Something that I've really enjoyed about the current iteration of Black Widow is how the creative team uses eye guiding to enhance storytelling. You might be tired of hearing me bang on about this, but I think it's really cool how eye guiding can be used to highlight key features of a page, pace the story, and to create a tangible sense of motion to make action feel more kinetic. When done well, like it so often is in Black Widow, it's amazing. Black Widow #3 puts an interesting twist on this kind of storytelling by not only calling the reader's attention to key elements of the composition, but by also bypassing other important moments in the page to create earned surprises. It is a really cool twist on eye guiding and I want to unpack a couple examples from the issue here.

There will be *SPOILERS* below. 






The first use of subterfuge-guiding in Black Widow #3 is this sequence of Black Widow being pursued through a crowd by a SHIELD agent. First of all it's a great example of eye guiding in comics. The page uses sight lines and speech bubbles to bring the reader across the top row, and uses the held wire in the top-right panel to orient the carriage return. The reader then encounters Black widow observing her tail which transitions into a crowd scene that uses colour and inset panels to show the agent, Black Widow, and her actions. This row is particularly interesting because it uses the tangents of the wire to nudge the reader to Black Widow and to swing the reader into the next panel where the character is tripped! The final panel uses the crowd to push the reader to the agent and his dialogue before the reader leaves the page. It's a pretty great composition.

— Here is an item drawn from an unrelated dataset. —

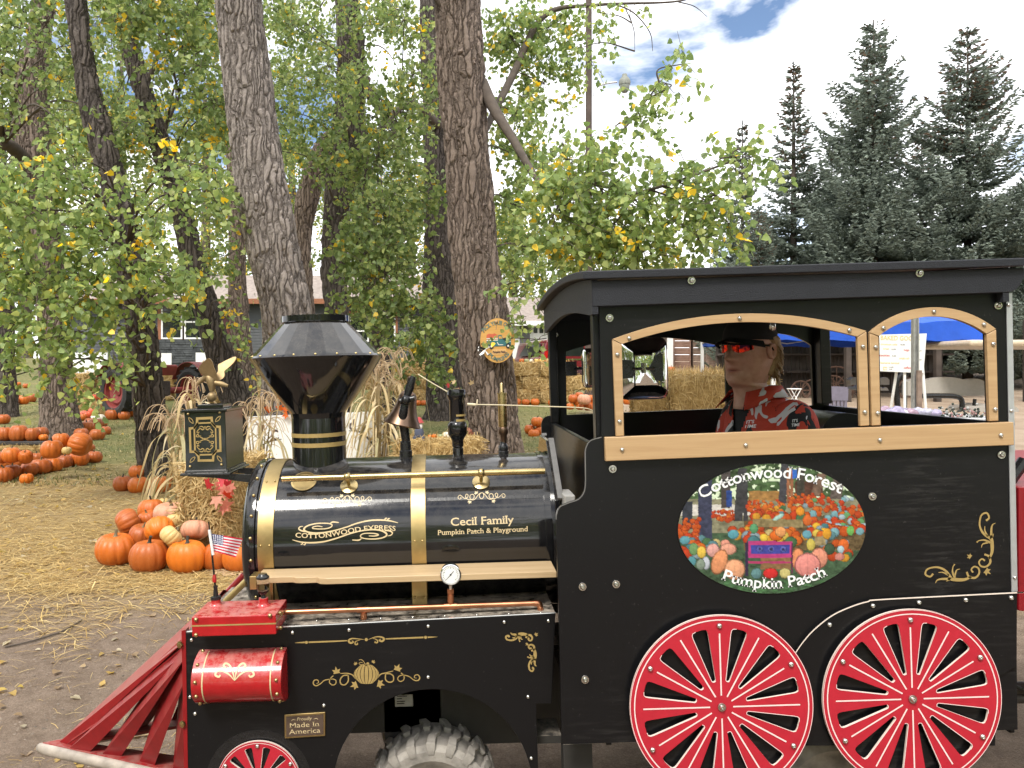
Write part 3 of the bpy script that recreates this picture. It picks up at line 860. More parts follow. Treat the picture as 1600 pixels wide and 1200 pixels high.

On the next page Black Widow is wearing a disguise that she got from somewhere... Or maybe you noticed the one-armed naked mannikin at the very end of the page. Regardless, the key story snippet, the disguise itself, is buried in the composition in plain sight. The reader can see it, but because it isn't emphasized by the eye guiding, perhaps even hidden behind the emphasized Black Widow, it initially appears like background set dressing. It isn't until the nude mannikin or the disguise at the airport that the outfit in the window becomes important. Which is a neat trick because it allows the comic to deploy a little surprise that is constructed out of information available to the reader. 




 

A simpler, and maybe more directly relevant of subterfuge-guiding is this sequence. On this page, Black Widow garrotes a guard, sees a child or maybe memory of her childhood through a window, and then is surprisingly struck by the guard she was in the process of subduing. The eye guiding on this page is relatively straight forward, with clear east-to-west moves before a carriage return that heavily emphasizes the bright window with the girl in it. The page then takes a clear turn into the motion of the guard striking black widow using the shape of their arms and the onomatopoeia to pull the reader through the motion. What's cool about this sequence is that the girl-in-the-window panel is highlighted so much that it distracted me from the more peripheral elements of that panel. This meant that I didn't notice that the guard is depicted getting his hand under the garrotte wire and is escaping from the distracted Widow. As a result, when the guard strikes Black Widow in the final panel it was surprising and, because I could double back to the preceding panel, it felt earned and satisfying. Which is really fantastic storytelling: in the same way Widow is distracted from noticing the guard escape because of what she is seeing, the reader is also distracted from seeing the guard escape. It's using emphasis and slight-of-hand to generate the experience of the protagonist in the reader.